The person effects \eta_i in the standard multilevel logistic model are not even close to Normally distributed. There appear to be at least two components, so it is reasonable to consider a mixture model. However, as you point out, they are hard to estimate.

what do you mean by “a mixture of “logit precision parameters”"?

thanks!!

  • If you see empirically that there are two subsamples than maybe your initial approach with fixed standard deviations might be the best next step.

  • In behavioral economic type models, multiplying the whole linear part with a parameter is quite popular. If you let the parameter vary by individual, it can capture the idea that people some people are more decisive in their decisions.

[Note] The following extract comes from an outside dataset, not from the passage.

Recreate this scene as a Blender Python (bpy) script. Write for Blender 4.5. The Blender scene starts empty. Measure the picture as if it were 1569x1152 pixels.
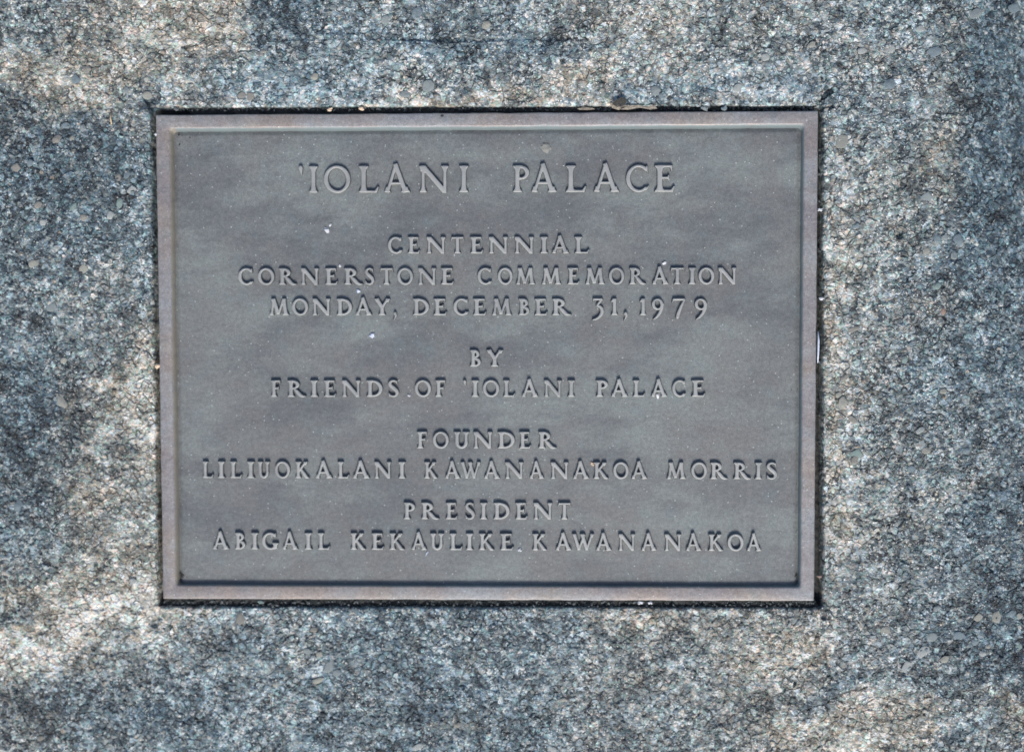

That’s why I asked for the reason to expand the model.

Sorry, I am in a hurry. If things are not clear, just respond here.

You probably need to impose a constraint to identify the mixture. E.g., require that mu_subset is negative: real<upper=0> mu_subset.
Otherwise, it can oscillate between or within-chain between mu[1] >0, mu[2] < 0; and mu[1] < 0, mu[2] > 0. There’s no difference whatsoever to the likelihood, or to the posterior, so you get a multimodal, aliased posterior. You have to break that apart using priors (which never worked for me), hard constraints (usually works for me, if data can separate it enough), or ordered simplex constraints (which never works for me, and is excruciatingly slow).